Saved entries
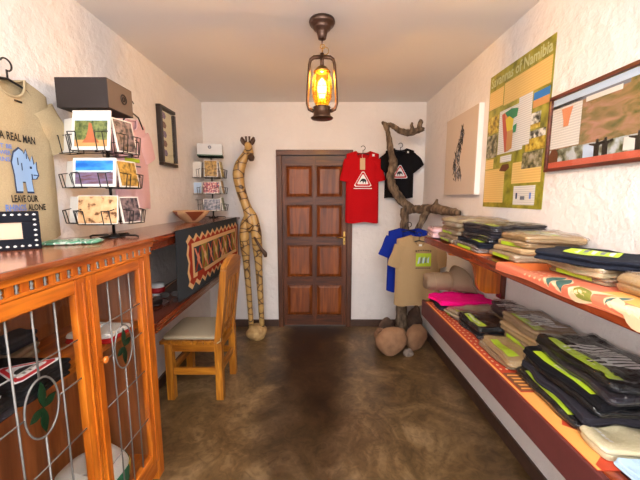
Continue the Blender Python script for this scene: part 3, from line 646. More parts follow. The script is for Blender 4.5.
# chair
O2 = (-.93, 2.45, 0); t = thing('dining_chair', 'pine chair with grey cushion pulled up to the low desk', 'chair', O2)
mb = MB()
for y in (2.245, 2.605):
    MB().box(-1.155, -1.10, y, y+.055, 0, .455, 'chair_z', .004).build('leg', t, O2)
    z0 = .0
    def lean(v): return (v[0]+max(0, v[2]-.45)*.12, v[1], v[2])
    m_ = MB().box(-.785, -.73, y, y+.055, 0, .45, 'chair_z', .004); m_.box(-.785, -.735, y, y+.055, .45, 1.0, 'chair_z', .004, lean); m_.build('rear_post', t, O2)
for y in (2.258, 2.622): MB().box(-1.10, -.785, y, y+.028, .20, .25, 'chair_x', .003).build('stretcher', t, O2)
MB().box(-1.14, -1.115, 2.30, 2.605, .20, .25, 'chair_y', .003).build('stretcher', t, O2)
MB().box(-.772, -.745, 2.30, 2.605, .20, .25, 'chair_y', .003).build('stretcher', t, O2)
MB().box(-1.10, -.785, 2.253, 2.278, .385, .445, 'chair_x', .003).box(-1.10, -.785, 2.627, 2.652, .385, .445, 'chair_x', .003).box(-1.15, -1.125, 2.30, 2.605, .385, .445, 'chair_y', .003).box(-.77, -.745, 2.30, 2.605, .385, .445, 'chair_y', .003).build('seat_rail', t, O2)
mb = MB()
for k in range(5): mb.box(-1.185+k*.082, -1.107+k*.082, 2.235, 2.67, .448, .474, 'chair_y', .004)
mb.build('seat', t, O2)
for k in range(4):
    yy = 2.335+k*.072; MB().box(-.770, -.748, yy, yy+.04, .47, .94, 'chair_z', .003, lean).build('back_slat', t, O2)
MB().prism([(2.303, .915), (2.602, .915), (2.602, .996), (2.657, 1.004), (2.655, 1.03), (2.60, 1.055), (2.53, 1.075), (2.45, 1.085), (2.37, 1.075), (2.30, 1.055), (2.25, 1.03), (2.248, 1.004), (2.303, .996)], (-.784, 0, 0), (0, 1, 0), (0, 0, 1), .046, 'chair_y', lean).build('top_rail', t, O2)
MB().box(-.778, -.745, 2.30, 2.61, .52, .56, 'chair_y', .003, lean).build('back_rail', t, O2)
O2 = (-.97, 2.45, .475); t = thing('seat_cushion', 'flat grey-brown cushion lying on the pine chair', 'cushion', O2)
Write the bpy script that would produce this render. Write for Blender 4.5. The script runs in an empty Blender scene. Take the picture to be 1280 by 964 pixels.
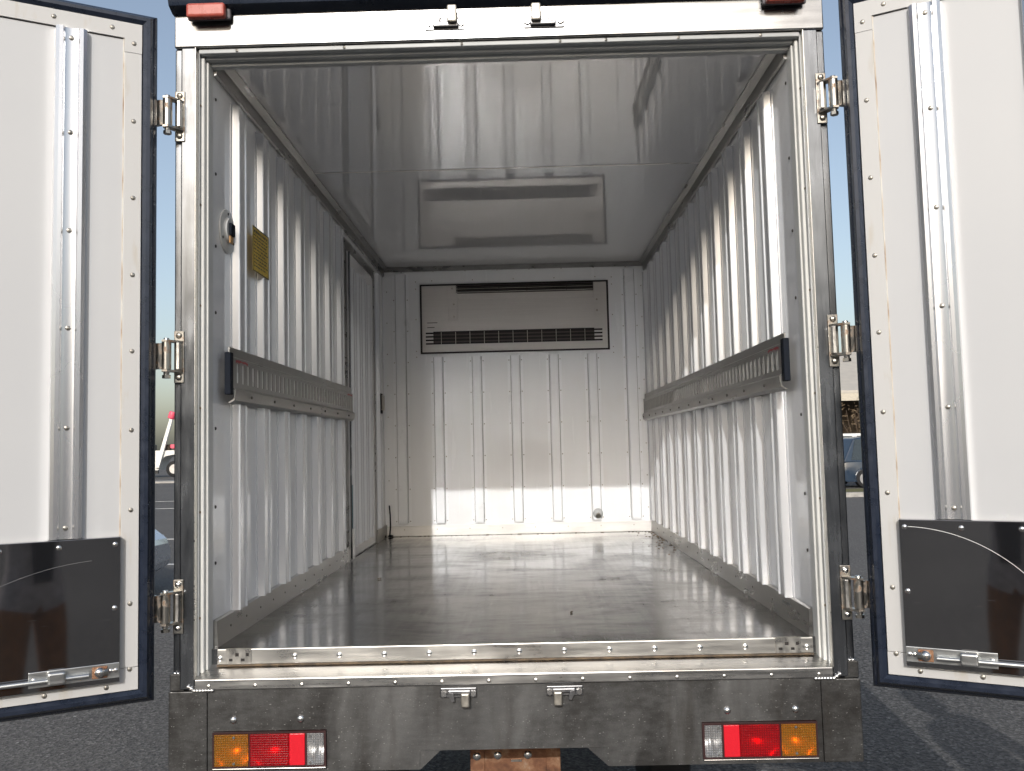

EXERCISE INSTRUCTIONS — Leave out the pictures and give the listing above again exactly.

RESULT FOR THIS EXERCISE —
Continue the Blender Python script for this scene: part 3, from line 646. More parts follow. The script is for Blender 4.5.
# chair
O2 = (-.93, 2.45, 0); t = thing('dining_chair', 'pine chair with grey cushion pulled up to the low desk', 'chair', O2)
mb = MB()
for y in (2.245, 2.605):
    MB().box(-1.155, -1.10, y, y+.055, 0, .455, 'chair_z', .004).build('leg', t, O2)
    z0 = .0
    def lean(v): return (v[0]+max(0, v[2]-.45)*.12, v[1], v[2])
    m_ = MB().box(-.785, -.73, y, y+.055, 0, .45, 'chair_z', .004); m_.box(-.785, -.735, y, y+.055, .45, 1.0, 'chair_z', .004, lean); m_.build('rear_post', t, O2)
for y in (2.258, 2.622): MB().box(-1.10, -.785, y, y+.028, .20, .25, 'chair_x', .003).build('stretcher', t, O2)
MB().box(-1.14, -1.115, 2.30, 2.605, .20, .25, 'chair_y', .003).build('stretcher', t, O2)
MB().box(-.772, -.745, 2.30, 2.605, .20, .25, 'chair_y', .003).build('stretcher', t, O2)
MB().box(-1.10, -.785, 2.253, 2.278, .385, .445, 'chair_x', .003).box(-1.10, -.785, 2.627, 2.652, .385, .445, 'chair_x', .003).box(-1.15, -1.125, 2.30, 2.605, .385, .445, 'chair_y', .003).box(-.77, -.745, 2.30, 2.605, .385, .445, 'chair_y', .003).build('seat_rail', t, O2)
mb = MB()
for k in range(5): mb.box(-1.185+k*.082, -1.107+k*.082, 2.235, 2.67, .448, .474, 'chair_y', .004)
mb.build('seat', t, O2)
for k in range(4):
    yy = 2.335+k*.072; MB().box(-.770, -.748, yy, yy+.04, .47, .94, 'chair_z', .003, lean).build('back_slat', t, O2)
MB().prism([(2.303, .915), (2.602, .915), (2.602, .996), (2.657, 1.004), (2.655, 1.03), (2.60, 1.055), (2.53, 1.075), (2.45, 1.085), (2.37, 1.075), (2.30, 1.055), (2.25, 1.03), (2.248, 1.004), (2.303, .996)], (-.784, 0, 0), (0, 1, 0), (0, 0, 1), .046, 'chair_y', lean).build('top_rail', t, O2)
MB().box(-.778, -.745, 2.30, 2.61, .52, .56, 'chair_y', .003, lean).build('back_rail', t, O2)
O2 = (-.97, 2.45, .475); t = thing('seat_cushion', 'flat grey-brown cushion lying on the pine chair', 'cushion', O2)
Write the bpy script that would produce this render. Write for Blender 4.5. The script runs in an empty Blender scene. Take the picture to be 1280 by 964 pixels.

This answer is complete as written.